In support of this motion to set aside that prior decision and judgment, claimant argues that the trial court made five different types of error in calculating the award of damages; specifically, claimant argues that he was entitled to compensation at a Grade 27 level for the months of September and October 1995; compensation at a Grade 18 level from August 1995 and a Grade 23 level from January 1996; additional compensation on account of distribution of his previously deferred compensation; and punitive damages.[2] These are, without question, the type of issues raised and traditionally resolved by way of an appeal. They represent simple disagreement with the factual findings and legal conclusions reached by the trial judge, not "special circumstances."

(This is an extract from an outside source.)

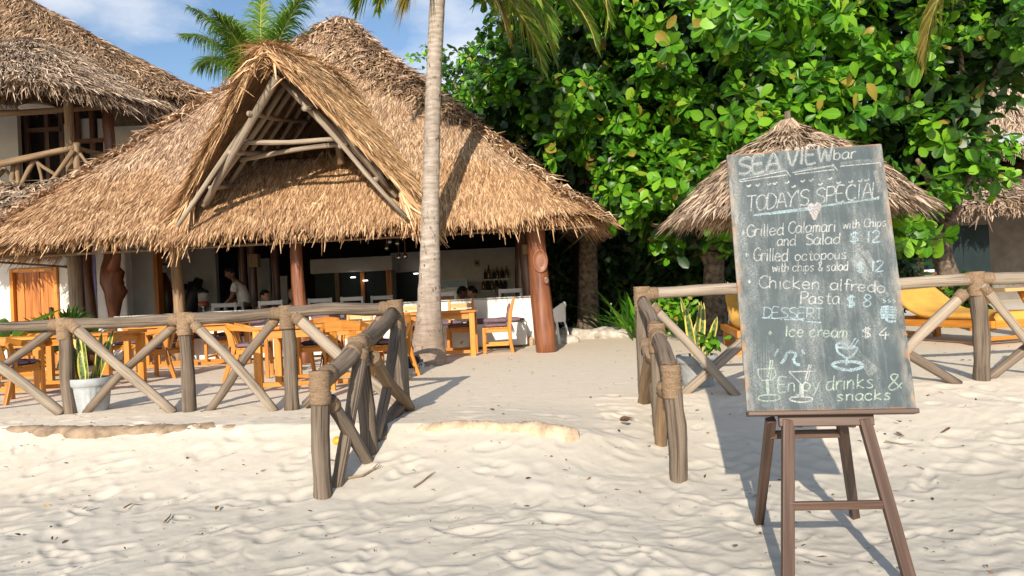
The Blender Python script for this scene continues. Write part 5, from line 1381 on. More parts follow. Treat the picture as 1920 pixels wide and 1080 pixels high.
for (x0, y0, x1, y1) in ((1692, 497, 1714, 510), (1729, 505, 1752, 526), (1690, 528, 1712, 545)):
    p0, p1 = W(x0, y1, 19.25), W(x1, y0, 19.25); m = MB(); m.box(((p0.x+p1.x)/2, 19.27, (p0.z+p1.z)/2), (p1.x-p0.x, .03, p1.z-p0.z)); m.build('curtain', MAT['white_wall'], wn_)
# eyebrow window
q = W(1898, 270, 18.3); n_ = 14; m = MB(); vs = []; w2, h2 = .55, .30
for i in range(n_): 
    t_ = -1+2*i/(n_-1); vs.append((q.x+t_*w2, q.y, q.z+h2*(math.cos(t_*math.pi/2)**1.2)))
m.add([(q.x-w2, q.y, q.z-.08)]+vs+[(q.x+w2, q.y, q.z-.08)], [tuple(range(n_+2))][::-1]); m.build('eyebrow_window', MAT['pale_glass'], s2)
m = MB(); m.box((q.x-.02, q.y-.02, q.z+.1), (.03, .03, .36)); m.build('mullion', MAT['pole_wood'], s2)
# old palm-thatch lean-to left of the cottage, in shade
s3, _ = cone_roof('shed_roof', rv, (10.1, 20.4), 1.3, 3.3, 2.2, 6000, 'thatch_old', rngv, .4, .04, 0, .08, 4, 900, .4, 1.0, 40, .2, 0)

# ---------------------------------------------------------------- thatched beach parasol behind the chalkboard
hb = W(1505, 620, 8.5); hb.z = gz(hb.x, hb.y)
hut = thing('thatched_parasol', 'small round grey-brown thatched beach parasol behind the chalkboard', 'parasol', hb)
rngp = np.random.default_rng(99)
s4, pf = cone_roof('roof', hut, (hb.x, 8.6), 1.27, 2.66, 1.74, 17000, 'thatch_grey', rngp, .24, .018, -.10, .04, 2, 3000, .2, 1.0, 60, .09)
T = TH(); n = 500; a = rngp.uniform(0, 6.28, n); x = hb.x+.09*np.cos(a)*rngp.random(n); y = 8.6+.09*np.sin(a)*rngp.random(n)
D = np.stack([np.cos(a), np.sin(a), np.full(n, -1.5)], -1); T.add(*strips(np.stack([x, y, np.full(n, 2.72)], -1), D, np.stack([np.cos(a), np.sin(a), np.full(n, .8)], -1), .3, .022, .04, rngp)); T.build('cap', MAT['thatch_grey'], s4)
m = MB(); m.pole((hb.x, 8.6, hb.z-.1), (hb.x, 8.6, 2.82), .06, .035, .004, 10, 8); m.build('post', MAT['grey_wood'], hut, smooth=True)
for k in range(8):
    a = k*math.pi/4+.2; m = MB(); m.pole((hb.x+.05*math.cos(a), 8.6+.05*math.sin(a), 2.62), (hb.x+1.12*math.cos(a), 8.6+1.12*math.sin(a), 1.74), .02, .016, .01, 7, 5); m.build('rib', MAT['pole_wood'], s4)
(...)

The remedy of appeal is open to claimant and he has, in fact, availed himself of it. If the Court were to entertain this CPLR 4404 motion any new decision issued might still prove unsatisfactory to claimant, or defendant might object to the new rulings. In either event, a new appeal could be taken, which would ask the Third Department to rule on precisely the same issues presently before it. That being the case and in view of the nature of the factual and legal issues raised by claimant, the Court perceives very little to be gained and quite a lot to be lost by reviewing Judge King's reasoning and decisions on such matters; the Court accordingly denies claimant's motion.

June 1, 2000
Albany, New York

Judge of the Court of Claims

[1]CPLR 4404 (b) provides that "[a]fter a trial not triable of right by a jury, upon the motion of any party or on its own initiative, the court may set aside its decision or any judgment entered thereon. It may make new findings of fact or conclusions of law, with or without taking additional testimony; render a new decision and direct entry of judgment; or it may order a new trial of a cause of action or separable issue."
[2]Judge King's decision also contained a ruling denying claimant's motion to compel additional discovery (Motion No. M-58797), which claimant also challenges and the Court declines to revisit in light of its decision not to set aside Judge King's decision and judgment.